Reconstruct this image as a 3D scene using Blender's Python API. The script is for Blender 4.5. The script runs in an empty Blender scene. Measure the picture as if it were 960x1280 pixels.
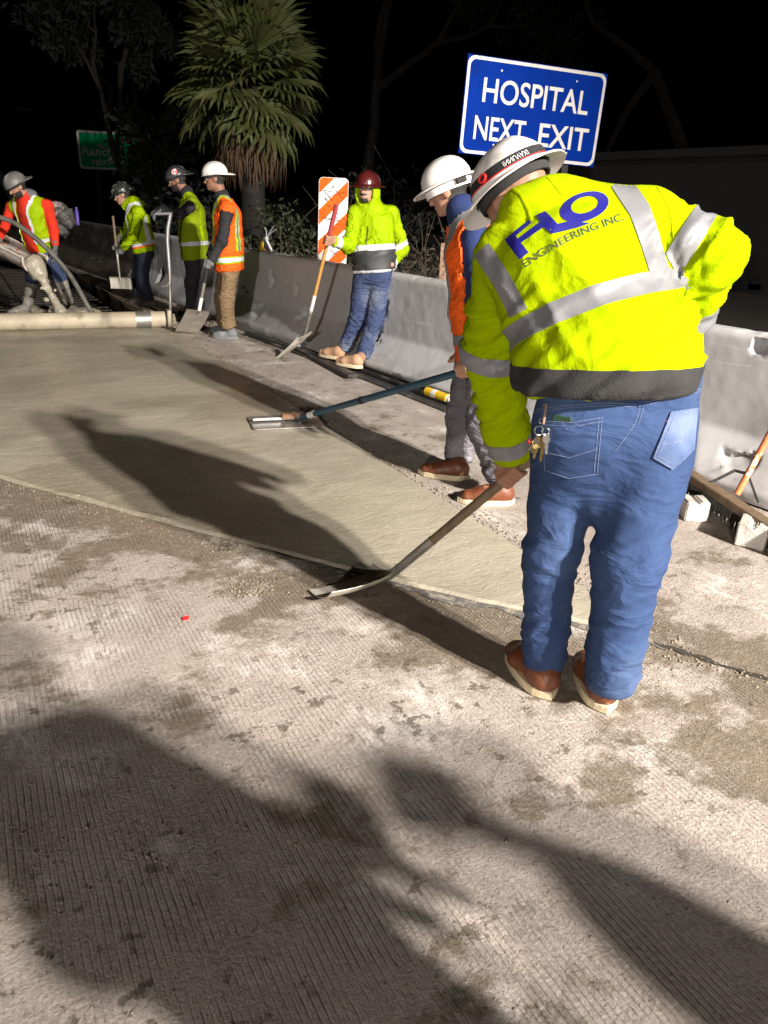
import bpy, bmesh, math, random
import numpy as np
from mathutils import Vector, Matrix
from mathutils.bvhtree import BVHTree

random.seed(7)
RNG = np.random.RandomState(7)
scene = bpy.context.scene
col = scene.collection
PI = math.pi

# ------------------------------------------------------------------ camera
FPX, CAMH = 961.0, 1.5
TH, RHO, PHI = math.radians(22.1), math.radians(2.2), math.radians(28.8)
cR = np.array([math.cos(PHI), -math.sin(PHI), 0.0])      # image right, level
cH = np.array([math.sin(PHI), math.cos(PHI), 0.0])       # view heading, level
cZ = np.array([0.0, 0.0, 1.0])
cF = cH * math.cos(TH) - cZ * math.sin(TH)
cU = cH * math.sin(TH) + cZ * math.cos(TH)
cX = cR * math.cos(RHO) + cU * math.sin(RHO)
cY = -cR * math.sin(RHO) + cU * math.cos(RHO)
cC = np.array([0.0, 0.0, CAMH])
cam = bpy.data.cameras.new('camera')
cam.sensor_fit = 'VERTICAL'
cam.sensor_height = 24.0
cam.lens = 24.0 * FPX / 1280.0
cam.clip_start = 0.05
cam.clip_end = 600
cam_o = bpy.data.objects.new('camera', cam)
col.objects.link(cam_o)
mw = Matrix.Identity(4)
for i in range(3):
    mw[i][0], mw[i][1], mw[i][2], mw[i][3] = cX[i], cY[i], -cF[i], cC[i]
cam_o.matrix_world = mw
scene.camera = cam_o

# ------------------------------------------------------------------ night sky
LAMP = np.array([4.25, -8.6, 6.1])                        # the light tower's lamp bar
world = bpy.data.worlds.new('World')
scene.world = world
world.use_nodes = True
wn = world.node_tree
wbg = wn.nodes['Background']
sky = wn.nodes.new('ShaderNodeTexSky')
sky.sky_type = 'NISHITA'
sky.sun_disc = False
sky.sun_elevation = math.radians(-6)
sky.sun_rotation = math.radians(160)
wn.links.new(sky.outputs[0], wbg.inputs[0])
wbg.inputs[1].default_value = 0.05
sun = bpy.data.lights.new('moon_light', 'SUN')            # moon
sun.energy = 0.006
sun.angle = math.radians(0.6)
sun.color = (0.8, 0.87, 1.0)
sun_o = bpy.data.objects.new('moon_light', sun)
sun_o.rotation_euler = (math.radians(50), 0, math.radians(20))
col.objects.link(sun_o)
scene.view_settings.view_transform = 'Standard'
scene.view_settings.look = 'None'
scene.view_settings.exposure = 0.0
scene.view_settings.gamma = 1.0
scene.view_settings.use_curve_mapping = False
scene.cycles.use_denoising = True
scene.cycles.max_bounces = 6
LAMP_POWER = 12600.0
SIDE_POWER = 4300.0

# ------------------------------------------------------------------ pixel helpers (photo pixels -> points of the place)
def ray(u, v): return cF + cX * (u - 480) / FPX - cY * (v - 640) / FPX
def gr(u, v, z=0.0):
    d = ray(u, v); return cC + d * ((z - CAMH) / d[2])
def at(u, v, D):
    d = ray(u, v); return cC + d * (D / float(d @ cH))
def V(*a): return np.array(a, float)
def nrm(a): a = np.asarray(a, float); return a / (np.linalg.norm(a) + 1e-12)

# ------------------------------------------------------------------ object helpers
def tag(o, label=None, cat=None, group=None, kind=None):
    if label: o['label'] = label
    if cat: o['category'] = cat
    if group: o['group'] = group
    if kind: o['kind'] = kind
    return o
def empty(name, loc=(0, 0, 0)):
    o = bpy.data.objects.new(name, None)
    o.empty_display_size = 0.1
    col.objects.link(o); o.location = Vector(loc)
    return o
def link(name, me, mat=None, parent=None):
    o = bpy.data.objects.new(name, me)
    col.objects.link(o)
    if mat is not None:
        me.materials.clear(); me.materials.append(mat)
    if parent is not None: o.parent = parent
    return o
def mesh_np(name, v, f, smooth=True):
    me = bpy.data.meshes.new(name)
    me.from_pydata([tuple(map(float, p)) for p in v], [], [tuple(int(i) for i in q) for q in f])
    if smooth: me.polygons.foreach_set('use_smooth', [True] * len(me.polygons))
    me.update()
    return me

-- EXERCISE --
Repeat the listing above up to and including the line with "scene.camera = cam_o", starting from its first line. Drop any pictures.

-- ANSWER --
Reconstruct this image as a 3D scene using Blender's Python API. The script is for Blender 4.5. The script runs in an empty Blender scene. Measure the picture as if it were 960x1280 pixels.
import bpy, bmesh, math, random
import numpy as np
from mathutils import Vector, Matrix
from mathutils.bvhtree import BVHTree

random.seed(7)
RNG = np.random.RandomState(7)
scene = bpy.context.scene
col = scene.collection
PI = math.pi

# ------------------------------------------------------------------ camera
FPX, CAMH = 961.0, 1.5
TH, RHO, PHI = math.radians(22.1), math.radians(2.2), math.radians(28.8)
cR = np.array([math.cos(PHI), -math.sin(PHI), 0.0])      # image right, level
cH = np.array([math.sin(PHI), math.cos(PHI), 0.0])       # view heading, level
cZ = np.array([0.0, 0.0, 1.0])
cF = cH * math.cos(TH) - cZ * math.sin(TH)
cU = cH * math.sin(TH) + cZ * math.cos(TH)
cX = cR * math.cos(RHO) + cU * math.sin(RHO)
cY = -cR * math.sin(RHO) + cU * math.cos(RHO)
cC = np.array([0.0, 0.0, CAMH])
cam = bpy.data.cameras.new('camera')
cam.sensor_fit = 'VERTICAL'
cam.sensor_height = 24.0
cam.lens = 24.0 * FPX / 1280.0
cam.clip_start = 0.05
cam.clip_end = 600
cam_o = bpy.data.objects.new('camera', cam)
col.objects.link(cam_o)
mw = Matrix.Identity(4)
for i in range(3):
    mw[i][0], mw[i][1], mw[i][2], mw[i][3] = cX[i], cY[i], -cF[i], cC[i]
cam_o.matrix_world = mw
scene.camera = cam_o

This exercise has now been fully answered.